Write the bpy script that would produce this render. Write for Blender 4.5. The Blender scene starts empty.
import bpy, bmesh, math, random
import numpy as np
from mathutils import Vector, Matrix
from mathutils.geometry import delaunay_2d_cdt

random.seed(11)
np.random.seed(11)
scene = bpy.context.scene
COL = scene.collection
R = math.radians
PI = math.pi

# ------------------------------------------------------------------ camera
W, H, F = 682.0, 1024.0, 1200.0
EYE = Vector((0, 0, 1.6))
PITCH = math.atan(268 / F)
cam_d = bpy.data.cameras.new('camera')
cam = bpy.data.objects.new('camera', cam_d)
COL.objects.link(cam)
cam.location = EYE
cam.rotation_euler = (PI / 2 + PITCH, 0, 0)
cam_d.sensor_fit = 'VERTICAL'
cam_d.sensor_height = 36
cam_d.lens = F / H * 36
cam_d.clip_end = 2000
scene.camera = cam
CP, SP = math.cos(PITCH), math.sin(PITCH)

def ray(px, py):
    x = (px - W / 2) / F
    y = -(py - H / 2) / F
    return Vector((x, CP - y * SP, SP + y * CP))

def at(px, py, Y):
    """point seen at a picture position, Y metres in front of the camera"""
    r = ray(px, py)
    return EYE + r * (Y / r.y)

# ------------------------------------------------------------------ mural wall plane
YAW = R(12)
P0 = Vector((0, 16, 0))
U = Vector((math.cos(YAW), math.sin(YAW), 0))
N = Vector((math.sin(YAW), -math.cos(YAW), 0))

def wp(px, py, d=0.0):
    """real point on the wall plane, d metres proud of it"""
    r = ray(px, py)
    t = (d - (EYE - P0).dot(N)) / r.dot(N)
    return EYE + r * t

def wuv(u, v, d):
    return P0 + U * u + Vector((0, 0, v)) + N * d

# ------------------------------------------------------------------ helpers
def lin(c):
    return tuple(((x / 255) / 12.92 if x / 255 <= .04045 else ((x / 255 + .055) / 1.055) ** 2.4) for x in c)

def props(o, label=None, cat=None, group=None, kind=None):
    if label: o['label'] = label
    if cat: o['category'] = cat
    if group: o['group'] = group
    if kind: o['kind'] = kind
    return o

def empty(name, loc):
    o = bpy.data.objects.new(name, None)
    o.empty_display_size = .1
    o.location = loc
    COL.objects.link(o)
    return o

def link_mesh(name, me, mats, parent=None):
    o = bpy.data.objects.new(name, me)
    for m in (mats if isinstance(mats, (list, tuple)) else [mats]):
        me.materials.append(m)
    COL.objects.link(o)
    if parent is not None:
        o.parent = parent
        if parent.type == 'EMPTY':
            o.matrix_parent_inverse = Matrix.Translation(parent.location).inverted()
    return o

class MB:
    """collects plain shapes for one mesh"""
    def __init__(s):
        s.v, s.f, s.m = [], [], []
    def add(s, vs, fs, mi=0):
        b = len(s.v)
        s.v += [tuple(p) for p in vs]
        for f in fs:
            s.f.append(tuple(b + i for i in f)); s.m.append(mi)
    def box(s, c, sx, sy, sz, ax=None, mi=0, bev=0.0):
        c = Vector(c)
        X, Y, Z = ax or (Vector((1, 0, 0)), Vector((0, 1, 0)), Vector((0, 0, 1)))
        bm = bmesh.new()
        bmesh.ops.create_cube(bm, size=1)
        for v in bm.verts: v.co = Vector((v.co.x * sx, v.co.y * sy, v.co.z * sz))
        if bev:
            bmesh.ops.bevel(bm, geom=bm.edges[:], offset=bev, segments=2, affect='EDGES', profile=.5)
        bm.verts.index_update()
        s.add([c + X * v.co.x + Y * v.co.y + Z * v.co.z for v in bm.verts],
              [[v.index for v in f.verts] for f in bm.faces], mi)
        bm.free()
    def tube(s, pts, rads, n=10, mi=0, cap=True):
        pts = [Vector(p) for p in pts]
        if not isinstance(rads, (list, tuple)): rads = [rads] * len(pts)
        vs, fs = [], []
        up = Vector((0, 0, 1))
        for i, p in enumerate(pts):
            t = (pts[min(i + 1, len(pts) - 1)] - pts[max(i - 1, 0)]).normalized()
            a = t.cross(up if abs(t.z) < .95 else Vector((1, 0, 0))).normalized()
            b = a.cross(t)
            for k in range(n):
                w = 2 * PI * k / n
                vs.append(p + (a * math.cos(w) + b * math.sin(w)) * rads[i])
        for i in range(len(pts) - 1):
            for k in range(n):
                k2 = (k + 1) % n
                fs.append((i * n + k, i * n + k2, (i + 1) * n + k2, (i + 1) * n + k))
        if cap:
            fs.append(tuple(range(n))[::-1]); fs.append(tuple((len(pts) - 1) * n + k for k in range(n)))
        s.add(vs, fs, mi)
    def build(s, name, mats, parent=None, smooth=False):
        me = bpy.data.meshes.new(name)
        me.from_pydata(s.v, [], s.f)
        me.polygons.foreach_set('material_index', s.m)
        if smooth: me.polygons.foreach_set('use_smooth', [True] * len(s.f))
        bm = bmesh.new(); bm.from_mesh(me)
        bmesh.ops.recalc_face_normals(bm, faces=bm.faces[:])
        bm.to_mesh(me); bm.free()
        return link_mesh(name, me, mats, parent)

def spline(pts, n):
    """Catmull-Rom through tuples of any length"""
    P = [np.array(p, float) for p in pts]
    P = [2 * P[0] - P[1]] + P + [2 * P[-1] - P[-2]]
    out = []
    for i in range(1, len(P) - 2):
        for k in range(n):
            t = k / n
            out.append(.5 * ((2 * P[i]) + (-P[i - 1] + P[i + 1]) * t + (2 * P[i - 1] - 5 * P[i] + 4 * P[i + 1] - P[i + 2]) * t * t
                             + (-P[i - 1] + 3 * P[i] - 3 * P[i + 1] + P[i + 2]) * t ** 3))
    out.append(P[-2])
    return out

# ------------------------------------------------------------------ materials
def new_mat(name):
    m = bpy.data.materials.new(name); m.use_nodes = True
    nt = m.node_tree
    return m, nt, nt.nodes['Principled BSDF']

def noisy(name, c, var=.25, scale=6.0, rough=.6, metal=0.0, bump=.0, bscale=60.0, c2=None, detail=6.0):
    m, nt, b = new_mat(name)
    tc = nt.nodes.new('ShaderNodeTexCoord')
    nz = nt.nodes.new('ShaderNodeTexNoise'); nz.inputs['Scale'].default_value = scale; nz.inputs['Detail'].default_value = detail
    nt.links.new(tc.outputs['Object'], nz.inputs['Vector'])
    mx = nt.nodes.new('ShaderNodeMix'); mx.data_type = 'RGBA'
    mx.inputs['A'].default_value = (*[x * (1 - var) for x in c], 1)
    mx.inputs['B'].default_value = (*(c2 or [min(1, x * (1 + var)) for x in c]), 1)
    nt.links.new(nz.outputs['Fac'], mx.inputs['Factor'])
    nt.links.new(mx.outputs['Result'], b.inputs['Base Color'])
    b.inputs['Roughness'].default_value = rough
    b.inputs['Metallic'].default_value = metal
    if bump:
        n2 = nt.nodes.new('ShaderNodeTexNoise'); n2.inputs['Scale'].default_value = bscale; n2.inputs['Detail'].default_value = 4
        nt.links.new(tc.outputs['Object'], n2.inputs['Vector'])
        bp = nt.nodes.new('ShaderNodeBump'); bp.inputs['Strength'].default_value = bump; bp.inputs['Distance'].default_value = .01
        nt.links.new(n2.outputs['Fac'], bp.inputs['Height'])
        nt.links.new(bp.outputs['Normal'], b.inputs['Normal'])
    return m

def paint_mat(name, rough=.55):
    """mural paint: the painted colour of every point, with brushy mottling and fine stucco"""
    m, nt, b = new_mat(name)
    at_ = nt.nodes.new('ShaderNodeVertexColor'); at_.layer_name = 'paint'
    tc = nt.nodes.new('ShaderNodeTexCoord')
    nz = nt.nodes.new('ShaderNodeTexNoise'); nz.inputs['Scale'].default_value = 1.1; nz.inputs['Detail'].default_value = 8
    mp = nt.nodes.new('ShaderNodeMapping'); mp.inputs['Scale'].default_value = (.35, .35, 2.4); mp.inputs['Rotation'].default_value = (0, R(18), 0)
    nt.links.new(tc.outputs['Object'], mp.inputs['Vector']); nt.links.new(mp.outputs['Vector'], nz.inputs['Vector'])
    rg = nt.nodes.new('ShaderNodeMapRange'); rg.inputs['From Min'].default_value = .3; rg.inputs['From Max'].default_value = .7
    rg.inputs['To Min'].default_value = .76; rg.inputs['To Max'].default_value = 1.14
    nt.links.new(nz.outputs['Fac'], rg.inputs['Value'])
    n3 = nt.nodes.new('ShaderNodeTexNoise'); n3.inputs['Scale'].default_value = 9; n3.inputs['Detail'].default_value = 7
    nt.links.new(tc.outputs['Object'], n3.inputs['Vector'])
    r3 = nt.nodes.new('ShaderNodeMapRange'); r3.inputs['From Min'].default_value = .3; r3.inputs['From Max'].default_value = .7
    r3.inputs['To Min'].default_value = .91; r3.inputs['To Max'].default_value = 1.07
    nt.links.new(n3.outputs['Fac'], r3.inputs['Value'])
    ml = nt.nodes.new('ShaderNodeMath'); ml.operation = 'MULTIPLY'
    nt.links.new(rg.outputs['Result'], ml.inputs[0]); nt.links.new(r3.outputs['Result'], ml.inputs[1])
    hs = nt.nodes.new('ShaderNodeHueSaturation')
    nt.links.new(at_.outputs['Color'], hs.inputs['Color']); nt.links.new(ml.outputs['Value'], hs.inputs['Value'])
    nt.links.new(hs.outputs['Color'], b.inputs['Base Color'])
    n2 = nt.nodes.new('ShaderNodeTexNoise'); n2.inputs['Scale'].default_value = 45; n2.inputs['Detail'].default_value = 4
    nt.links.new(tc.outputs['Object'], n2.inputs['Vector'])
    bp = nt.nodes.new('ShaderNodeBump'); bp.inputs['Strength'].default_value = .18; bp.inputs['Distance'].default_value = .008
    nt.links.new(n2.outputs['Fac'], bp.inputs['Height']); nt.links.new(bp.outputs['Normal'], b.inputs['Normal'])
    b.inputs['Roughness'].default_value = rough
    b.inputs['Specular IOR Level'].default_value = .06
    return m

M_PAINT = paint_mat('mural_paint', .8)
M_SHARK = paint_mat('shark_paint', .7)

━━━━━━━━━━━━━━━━

- **Exercise goal**: Copy out the listing above, line by line and exactly, from its first line to the line holding "return EYE + r * t", inclusive.

- **Solution below**:
Write the bpy script that would produce this render. Write for Blender 4.5. The Blender scene starts empty.
import bpy, bmesh, math, random
import numpy as np
from mathutils import Vector, Matrix
from mathutils.geometry import delaunay_2d_cdt

random.seed(11)
np.random.seed(11)
scene = bpy.context.scene
COL = scene.collection
R = math.radians
PI = math.pi

# ------------------------------------------------------------------ camera
W, H, F = 682.0, 1024.0, 1200.0
EYE = Vector((0, 0, 1.6))
PITCH = math.atan(268 / F)
cam_d = bpy.data.cameras.new('camera')
cam = bpy.data.objects.new('camera', cam_d)
COL.objects.link(cam)
cam.location = EYE
cam.rotation_euler = (PI / 2 + PITCH, 0, 0)
cam_d.sensor_fit = 'VERTICAL'
cam_d.sensor_height = 36
cam_d.lens = F / H * 36
cam_d.clip_end = 2000
scene.camera = cam
CP, SP = math.cos(PITCH), math.sin(PITCH)

def ray(px, py):
    x = (px - W / 2) / F
    y = -(py - H / 2) / F
    return Vector((x, CP - y * SP, SP + y * CP))

def at(px, py, Y):
    """point seen at a picture position, Y metres in front of the camera"""
    r = ray(px, py)
    return EYE + r * (Y / r.y)

# ------------------------------------------------------------------ mural wall plane
YAW = R(12)
P0 = Vector((0, 16, 0))
U = Vector((math.cos(YAW), math.sin(YAW), 0))
N = Vector((math.sin(YAW), -math.cos(YAW), 0))

def wp(px, py, d=0.0):
    """real point on the wall plane, d metres proud of it"""
    r = ray(px, py)
    t = (d - (EYE - P0).dot(N)) / r.dot(N)
    return EYE + r * t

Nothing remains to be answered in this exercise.